A total of 385 polling stations will be open for the election in 145 countries of the world

TEL-AVIV, February20. /TASS/. Editors of the Russian-language news media from about 30 countries, who gathered in Tel Aviv for a conference of the World Association of Russian Press [WARP] discussed preparations for the March 2018 presidential election in Russia.

Taking part in the conference were officials from Russia’s Central Election Commission [CEC], Israeli Defense Minister Avigdor Lieberman, and Repatriation Minister Sofa Landver, among others.

Representatives of Israeli police and the deputy of the Knesset [parliament] Ksenia Svetlova took the floor at the conference.

The participants shared information on how many polling stations would be open on March 18 and where and discussed the special features of preparations for the Russian presidential election.

The speakers said they could feel a rising interest towards the election among the Russian-speaking communities outside of Russia.

A total of 385 polling stations will be open for the election in 145 countries of the world.

"We’re discussing an issue that’s very important for the Russian Federation," said Vassily Likhachov, a member of the Central Election Commission. "This conference is taking place thirty days before we have the first preliminary results of the voting. Almost 2 million Russian citizens are registered at the Russian Consulates abroad. This is an impressive figure and the CEC, the Foreign Ministry and the Russian President’s Administration have had to do a lot of work in this connection."

He said he did not mean some specific results on the turnout of voters and the voting in favor of one or another candidate.

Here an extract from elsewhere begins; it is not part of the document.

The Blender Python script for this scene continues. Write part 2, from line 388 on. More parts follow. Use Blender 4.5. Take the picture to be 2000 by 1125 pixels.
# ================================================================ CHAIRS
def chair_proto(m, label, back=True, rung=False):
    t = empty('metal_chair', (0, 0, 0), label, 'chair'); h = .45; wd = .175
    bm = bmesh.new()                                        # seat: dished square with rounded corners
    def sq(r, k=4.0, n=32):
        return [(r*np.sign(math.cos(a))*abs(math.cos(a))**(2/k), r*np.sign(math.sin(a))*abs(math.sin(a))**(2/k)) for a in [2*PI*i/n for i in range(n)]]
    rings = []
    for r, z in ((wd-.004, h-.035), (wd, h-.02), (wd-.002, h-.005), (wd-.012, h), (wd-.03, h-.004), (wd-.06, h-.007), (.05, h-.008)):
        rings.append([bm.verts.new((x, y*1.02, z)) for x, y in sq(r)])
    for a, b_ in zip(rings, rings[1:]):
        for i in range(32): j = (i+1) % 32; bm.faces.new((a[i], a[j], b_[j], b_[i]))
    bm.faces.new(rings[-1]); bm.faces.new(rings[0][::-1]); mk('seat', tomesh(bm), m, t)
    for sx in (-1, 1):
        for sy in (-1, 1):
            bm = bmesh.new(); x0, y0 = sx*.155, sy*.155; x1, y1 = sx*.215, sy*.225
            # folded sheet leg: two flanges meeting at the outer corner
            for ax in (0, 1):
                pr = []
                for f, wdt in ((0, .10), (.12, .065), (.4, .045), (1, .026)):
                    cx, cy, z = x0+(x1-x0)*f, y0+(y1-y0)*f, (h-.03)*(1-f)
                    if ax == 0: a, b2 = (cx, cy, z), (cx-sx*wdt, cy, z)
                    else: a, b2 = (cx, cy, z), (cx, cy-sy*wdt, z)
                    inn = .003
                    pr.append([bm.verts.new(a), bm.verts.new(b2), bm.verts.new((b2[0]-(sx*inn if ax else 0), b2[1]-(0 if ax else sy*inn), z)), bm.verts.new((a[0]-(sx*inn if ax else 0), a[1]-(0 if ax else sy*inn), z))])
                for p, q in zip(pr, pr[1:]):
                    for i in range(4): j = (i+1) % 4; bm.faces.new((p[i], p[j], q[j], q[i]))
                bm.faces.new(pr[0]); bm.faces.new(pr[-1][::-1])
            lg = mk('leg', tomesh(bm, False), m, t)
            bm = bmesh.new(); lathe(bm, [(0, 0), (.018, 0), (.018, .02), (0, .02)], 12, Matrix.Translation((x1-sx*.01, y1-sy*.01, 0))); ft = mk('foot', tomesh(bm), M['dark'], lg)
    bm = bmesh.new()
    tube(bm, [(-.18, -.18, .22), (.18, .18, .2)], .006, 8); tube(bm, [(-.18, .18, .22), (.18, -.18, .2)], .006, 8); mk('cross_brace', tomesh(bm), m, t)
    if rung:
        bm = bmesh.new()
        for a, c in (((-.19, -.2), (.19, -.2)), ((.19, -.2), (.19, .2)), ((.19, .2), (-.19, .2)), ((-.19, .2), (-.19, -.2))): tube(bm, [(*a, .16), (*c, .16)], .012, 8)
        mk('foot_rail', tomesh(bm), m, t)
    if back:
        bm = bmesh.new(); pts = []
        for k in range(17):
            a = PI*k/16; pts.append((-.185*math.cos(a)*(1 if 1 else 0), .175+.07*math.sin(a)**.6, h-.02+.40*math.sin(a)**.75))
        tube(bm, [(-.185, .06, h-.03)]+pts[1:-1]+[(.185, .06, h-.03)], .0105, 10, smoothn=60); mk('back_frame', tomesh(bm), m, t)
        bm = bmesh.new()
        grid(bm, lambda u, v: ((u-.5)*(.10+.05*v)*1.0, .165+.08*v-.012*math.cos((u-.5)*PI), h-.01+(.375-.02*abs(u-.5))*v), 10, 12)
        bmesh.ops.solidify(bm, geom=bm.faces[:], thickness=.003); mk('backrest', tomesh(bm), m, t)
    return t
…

"We’re saying today the CEC has a duty to ensure all the organizational, legal and - like it or not - even psychological conditions for everyone who would like to come to the polls outside of Russia and vote," Likhachov said.

WARP President Vitaly Ignatenko told reporters that the Russian-language media around the world lived by the same ideas and events as the whole of Russia did and that is why the presidential election was one of the main issues at the conference in Tel Aviv.

"It’s very important that our colleagues should be fully informed," he said. "We need to know their thoughts and opinions about how voting will be organized in their countries and what opportunities we have for supporting them."

Taking part in the conference along with editors-in-chief of the Russian-language foreign media are executives from major media outlets inside Russia - TASS, Rossiyskaya Gazeta, Kommersant, and Moskovsky Komsomolets.

"We’ve had profession, open and frank debates here," said TASS First Deputy Director General Mikhail Gusman.